Eastman, Gardiner & Company sawmill plant occupied 26,000 acres of timberland on the south side of downtown Laurel, Mississippi from 1891 until 1937. The Eastman, Gardiner & Company plant contained a sawmill, shingle mill, planing mill, dry kilns, and a pole road which was transformed into a standard gauge steel-rail logging railroad running east out of Laurel.
In 1893, the existing sawmill was replaced by one much larger, with the capacity to cut 25-million feet of lumber per year.
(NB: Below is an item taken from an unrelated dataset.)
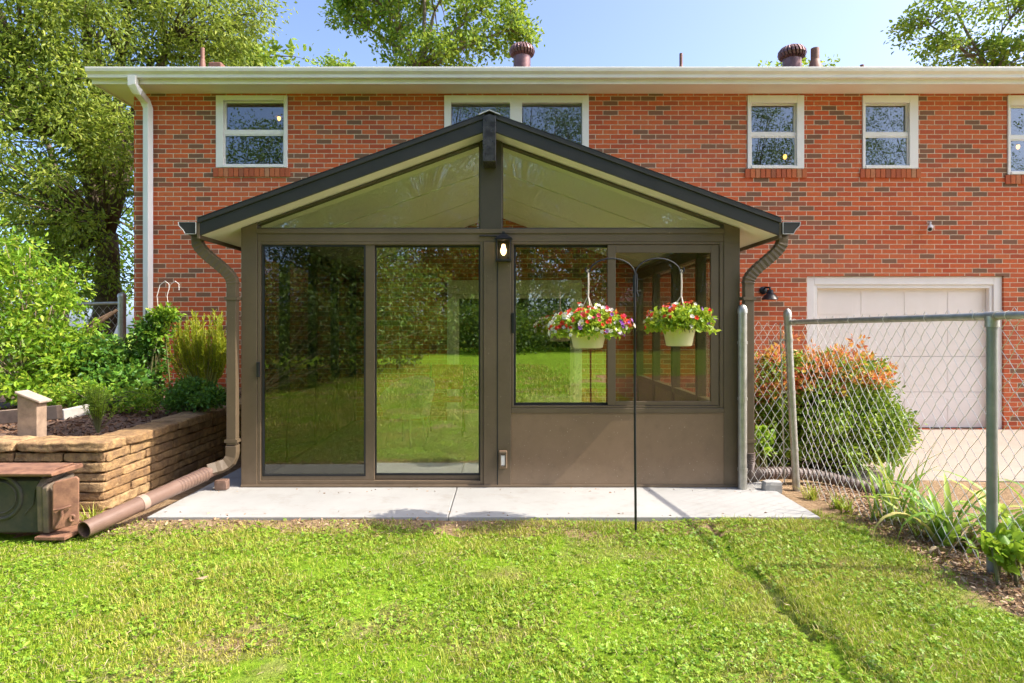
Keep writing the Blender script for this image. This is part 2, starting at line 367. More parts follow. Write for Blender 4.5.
SLX0, SLX1, SLY0, SLY1 = -2.50, 2.20, 4.38, 8.86
mb = MB(); j1 = wx(449, 4.45)
mb.box(SLX0, j1-.004, SLY0, SLY1, -.12, 0); mb.box(j1+.004, SLX1, SLY0, SLY1, -.12, 0); mb.box(j1-.004, j1+.004, SLY0+.004, SLY1, -.12, -.012)
tag(mb.build('patio_slab', M['concrete'], bevel=.008), kind='structure')
mb = MB(); mb.add([(3.05, 6.0, -.13), (14, 5.6, -.13), (14, 8.87, -.115), (3.05, 8.87, -.115), (3.05, 6.0, -.3), (14, 5.6, -.3), (14, 8.87, -.3), (3.05, 8.87, -.3)],
    [(0, 1, 2, 3), (0, 4, 5, 1), (1, 5, 6, 2), (2, 6, 7, 3), (3, 7, 4, 0)])
tag(mb.build('driveway', M['drive']), kind='structure')

# lawn ------------------------------------------------------------------
def vnoise(x, y, s, seed=0):
    """cheap smooth value noise"""
    r = np.random.default_rng(seed).uniform(size=(64, 64)); u = x*s; v = y*s
    i = np.floor(u).astype(int); j = np.floor(v).astype(int); fu = u-i; fv = v-j; fu = fu*fu*(3-2*fu); fv = fv*fv*(3-2*fv)
    g = lambda a, b: r[a % 64, b % 64]
    return (g(i, j)*(1-fu)+g(i+1, j)*fu)*(1-fv)+(g(i, j+1)*(1-fu)+g(i+1, j+1)*fu)*fv
def lawn_density(x, y):
    d = np.ones_like(x)
    nz = vnoise(x, y, 2.2, 3)*.6+vnoise(x, y, 6, 4)*.4
    d *= 1-.80*sst(.55, .72, nz)*(.35+.65*sst(1.0, 0, np.abs(x+.6)/2.6))                    # worn patches
    d *= 1-.93*sst(2.12, 2.50, x+.35*(nz-.5)-.10*(y-3.4))                      # soil strip along the fence
    d *= 1-.8*sst(4.02, 4.30, y+.30*(nz-.5))*sst(.2, -.5, x)                    # dry edge by the slab, left half
    d *= 1-.30*sst(4.25, 4.37, y)
    d *= 1-.85*np.exp(-(groove(x, y)/.024)**2)*(y < 4.3)
    inside = (x > SLX0-.01) & (x < SLX1+.01) & (y > SLY0-.008)
    d = np.where(inside, 0, d)
    d = np.where((x < -2.4) & (y > 4.42), 0, d)                                 # stove, wall
    d = np.where((x < -2.9) & (y > 3.98), 0, d)
    d = np.where((x > 2.2) & (y > 4.6), .05*(y < 6), d)
    return d
def scatter(n, x0, x1, y0, y1):
    x = RNG.uniform(x0, x1, n); y = RNG.uniform(y0, y1, n)
    k = RNG.uniform(size=n) < lawn_density(x, y)
    # keep only the ground the view can reach, with a margin
    k &= (np.abs(x+.0) < np.abs(y)*.9+2.2) | (y < 1.5)
    return x[k], y[k]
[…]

By 1897, the addition of new mill equipment increased capacity to 40-million feet of lumber cut per year and by 1902 production capacity reached 60-million feet.
Laurel and Northwestern Railway, a new logging railroad running northwest from the Eastman, Gardiner & Company sawmill, was built in 1897. The rail line continued expansion throughout the 1890s and 1900s, reaching the Jones, Smith, Covington, and Simpson counties and the Leaf River near Taylorsville.
Between 1917-1933, Eastman, Gardiner & Company also built hardwood mills in Laurel, forming the Eastman-Gardiner Hardwood Company and the Pascagoula Hardwood Company.
Eastman, Gardiner & Company capitalized on the lumber boom of the early 1900s, progressing the state’s economy and production. On October 9, 1937 the sawmill in Laurel and remaining timber holdings were sold to the Green Lumber Company, who operated parts of the plant on a greatly reduced scale throughout the 1940’s.